Com’è ti sembra la mia fede?
Signore, cosa ne pensi?
Forse non sarei così insistente
come la Cananea,
e neppure così umile e remissivo.
Magari accamperei i «diritti acquisiti»
da un Battesimo e mille Eucaristie,
dalla mia buona volontà in famiglia
e sul lavoro,
da qualche piccolo gesto di carità
o di elemosina.
Magari rivendicherei le mie urgenze,
rivolgendomi al tuo cuore paterno
con somma convinzione e… interesse.
Magari ti ricorderei che, aiutando me,
aiuteresti tutti coloro
che mi incontreranno, rinnovato, nel futuro.

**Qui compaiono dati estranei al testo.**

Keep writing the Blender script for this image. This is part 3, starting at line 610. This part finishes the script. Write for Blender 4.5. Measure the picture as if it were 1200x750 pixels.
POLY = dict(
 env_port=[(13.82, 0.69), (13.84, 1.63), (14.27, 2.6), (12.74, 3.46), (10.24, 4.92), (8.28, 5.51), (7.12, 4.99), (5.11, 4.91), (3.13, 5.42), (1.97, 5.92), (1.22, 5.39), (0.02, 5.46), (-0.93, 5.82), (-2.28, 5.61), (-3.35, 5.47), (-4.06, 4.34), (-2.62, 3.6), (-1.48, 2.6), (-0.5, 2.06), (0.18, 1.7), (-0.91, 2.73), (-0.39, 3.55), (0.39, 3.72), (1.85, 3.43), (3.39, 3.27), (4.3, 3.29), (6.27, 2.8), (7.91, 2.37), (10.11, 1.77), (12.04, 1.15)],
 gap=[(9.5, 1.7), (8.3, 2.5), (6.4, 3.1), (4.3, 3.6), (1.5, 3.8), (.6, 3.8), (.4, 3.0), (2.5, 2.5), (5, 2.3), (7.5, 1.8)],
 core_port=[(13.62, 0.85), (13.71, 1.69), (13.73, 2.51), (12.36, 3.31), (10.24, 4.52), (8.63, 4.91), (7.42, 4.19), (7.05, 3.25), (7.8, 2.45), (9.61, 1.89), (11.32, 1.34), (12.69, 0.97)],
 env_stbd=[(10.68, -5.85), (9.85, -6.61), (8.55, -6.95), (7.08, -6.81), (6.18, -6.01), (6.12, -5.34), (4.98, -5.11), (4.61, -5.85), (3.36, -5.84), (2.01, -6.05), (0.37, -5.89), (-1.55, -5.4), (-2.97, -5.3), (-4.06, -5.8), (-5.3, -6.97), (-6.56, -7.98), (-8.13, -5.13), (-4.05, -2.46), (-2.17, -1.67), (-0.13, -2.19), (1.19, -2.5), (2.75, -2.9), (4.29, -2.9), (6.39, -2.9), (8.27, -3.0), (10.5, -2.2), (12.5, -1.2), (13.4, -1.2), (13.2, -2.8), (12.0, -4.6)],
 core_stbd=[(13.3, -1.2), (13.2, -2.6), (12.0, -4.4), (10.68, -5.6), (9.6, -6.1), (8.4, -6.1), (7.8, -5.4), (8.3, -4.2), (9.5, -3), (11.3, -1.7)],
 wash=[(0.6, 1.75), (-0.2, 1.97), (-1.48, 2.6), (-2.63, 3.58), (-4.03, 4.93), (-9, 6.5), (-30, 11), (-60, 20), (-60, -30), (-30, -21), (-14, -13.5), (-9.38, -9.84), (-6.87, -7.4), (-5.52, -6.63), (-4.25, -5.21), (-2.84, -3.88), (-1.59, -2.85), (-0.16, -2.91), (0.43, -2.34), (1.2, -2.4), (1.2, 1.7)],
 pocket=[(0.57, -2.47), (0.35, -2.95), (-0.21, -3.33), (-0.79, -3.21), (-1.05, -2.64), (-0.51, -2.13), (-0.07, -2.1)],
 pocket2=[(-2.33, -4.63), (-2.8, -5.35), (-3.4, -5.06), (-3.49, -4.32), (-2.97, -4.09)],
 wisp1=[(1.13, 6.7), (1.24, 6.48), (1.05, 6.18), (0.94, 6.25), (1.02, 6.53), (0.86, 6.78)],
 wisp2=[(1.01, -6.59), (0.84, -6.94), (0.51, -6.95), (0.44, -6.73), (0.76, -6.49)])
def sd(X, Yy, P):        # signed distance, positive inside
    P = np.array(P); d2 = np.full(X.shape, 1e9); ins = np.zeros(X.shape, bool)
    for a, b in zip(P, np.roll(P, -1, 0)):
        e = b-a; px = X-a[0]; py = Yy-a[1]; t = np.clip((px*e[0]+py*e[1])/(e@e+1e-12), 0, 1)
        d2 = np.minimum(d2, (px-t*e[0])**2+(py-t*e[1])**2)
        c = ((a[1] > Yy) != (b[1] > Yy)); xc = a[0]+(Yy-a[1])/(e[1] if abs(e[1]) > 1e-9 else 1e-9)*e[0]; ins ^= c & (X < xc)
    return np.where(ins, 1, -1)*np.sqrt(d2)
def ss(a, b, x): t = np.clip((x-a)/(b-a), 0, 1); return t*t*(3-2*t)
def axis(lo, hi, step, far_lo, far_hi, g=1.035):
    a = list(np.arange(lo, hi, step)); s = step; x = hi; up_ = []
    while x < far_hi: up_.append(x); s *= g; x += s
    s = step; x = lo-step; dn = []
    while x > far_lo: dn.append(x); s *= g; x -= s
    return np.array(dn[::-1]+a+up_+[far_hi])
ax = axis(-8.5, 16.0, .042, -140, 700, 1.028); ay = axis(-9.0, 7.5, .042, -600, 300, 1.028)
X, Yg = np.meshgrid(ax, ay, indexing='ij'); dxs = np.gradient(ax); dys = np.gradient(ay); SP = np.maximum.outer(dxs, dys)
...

Magari cercherei di convincerti
che non prego per me,
ma soltanto per chi amo;
ma in realtà sono io
ad aver bisogno di loro.
No, Signore.
Se avessi fede starei in silenzio,
a guardarti e a cercare di capirti.
Imparerei dalla tua fede,
senza bisogno di parole,
senza bisogno di pensieri,
umile seguace di chi vive ciò che ha
e lascia a Dio tutto il resto.
«Sì, anche Gesù ha dovuto imparare. E persino durante la sua vita pubblica, a seguire l’episodio del Vangelo di Matteo proposto oggi nella liturgia domenicale. Egli si era «ritirato dalle parti di Tiro e Sidone» con i suoi discepoli, probabilmente sperando di potersi prendere cura del suo piccolo gruppo, dopo l’estenuante lavoro con «le pecore perdute della casa d’Israele». Umanamente, possiamo comprendere la scelta di Gesù di ignorare l’ennesima richiesta di una guarigione, oltre tutto da parte di una donna appartenente a un altro popolo. È questo il motivo col quale giustifica il suo rifiuto ai discepoli, che invece gradirebbero un intervento per eliminare il fastidio provocato dalle sue insistenze. È giusto ricordare che gli abitanti di quella terra erano stati per secoli nemici degli Ebrei, che continuavano a chiamarli cani anche dopo la fine delle ostilità. Non è così strana, quindi, quella battuta che a noi può sembrare un insulto, pur moderato dal diminutivo: «Non è bene prendere il pane dei figli e gettarlo ai cagnolini». La risposta della donna, la cui fede e amore portano ad accontentarsi delle «briciole», squarcia le convinzioni di Gesù e apre l’universalità della sua missione. Nel riconoscimento della sua fede grande e nella guarigione immediata ritroviamo il Gesù che conosciamo. Quello accogliente, instancabile, generoso. Da questo episodio sappiamo che non è stato facile e automatico esserlo, nemmeno per lui.